Peki bir yönetim sistemi doğru şekilde nasıl kurulabilir ?

  • Yönetim sistemleri, organizasyonun yaşadığı fiziksel mekanlarda kurulur.
  • Gözlem, her türlü bilgi toplama yönteminden önce gelir. Tüm yapıyı gözleme fırsatı sunacak kadar uzun gözlem yapılması en hayati husustur. Olguyu birisinin anlatması ile ancak bir kısmı anlaşılabilir. Masa başında bir grup - velev ki bilgili ve yetkili olsunlar - vasıtası ile yönetim sistemi kurulmaz.  Hele ki benzer organizasyonlarda kullanılan sistemlerin iyi uygulama örneği olarak değerlendirilip kopyalanması düşünülemez bile. Mutlaka uyarlama gerekir ki bu durum kelimeleri ve cümleleri değiştirmekten çok daha fazlası demektir.
  • Soyutlama her şeydir. Mutlak olan şey fiziksel olarak oluşan olgulardır. Bunların tasarımsal ikizleri ikincildir ve gerçeğine ne kadar yakın soyutlanırsa o kadar başarım şansı artar.
  • Tasarımı yapılan bileşenler ki bunlara terminolojide süreç, prosedür vb isimler verilir, tasarlanır tasarlanmaz güncellenme yaşam döngüsü ile birlikte devreye alınır.
  • Güncellenebilirlik (çeviklik denilebilir) bir tasarımın en rekabetçi yönüdür.

Sonuç

Kuruma özel tasarlanmamış yönetim sistemleri, organizasyon içindeki veya ekosistemindeki her türden yapı ve kişi için sorun teşkil eder. Bu durumun nedeni, sistem kurmak için gerekli olan kaynakların - özellikle entellektüel kaynağın - ayrılmamasıdır. Yeterince kaynak ayrıldığında ve doğru bir şekilde tasarlandığında bir yönetim sistemi tüm yönleri ile pozitif bir ilerlemeye neden olacaktır.

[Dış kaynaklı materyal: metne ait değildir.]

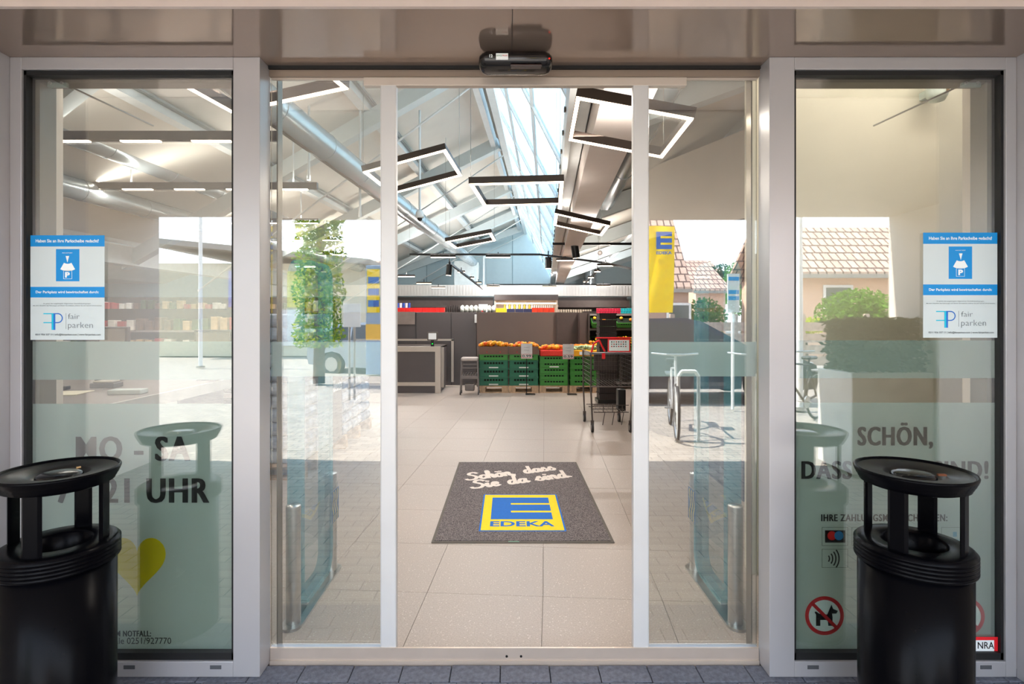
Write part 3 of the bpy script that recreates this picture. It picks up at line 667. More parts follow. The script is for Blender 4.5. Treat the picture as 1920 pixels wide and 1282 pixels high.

Doğru tasarlanmış bir yönetim sisteminin uygulandığı yapılarda çalışan birisi, her şeyden önce güvendedir. Organizasyonu ve birlikte çalıştığı kişiler ne yaptıklarının "kesinlikle" farkındadırlar.  Çalışırken herhangi bir kaosla karşılaşmadıkları gibi, gerek dışsal ve gerekse organizasyon içi gereklilikler nedeni ile organizasyon işleyişini hızlıca değiştirebilirler ve bu değişimi yönetebilirler.

Şöyle bir motto ile bitirmek yararlı olacaktır;

Uçağı sen uçurmalı, sonraki varılacak noktayı sen belirlemelisin. Sonraki noktaya varıldığında nereye vardığını bilmek, varılacak yeri sen belirlemediysen tehlikelerin en büyüğüdür.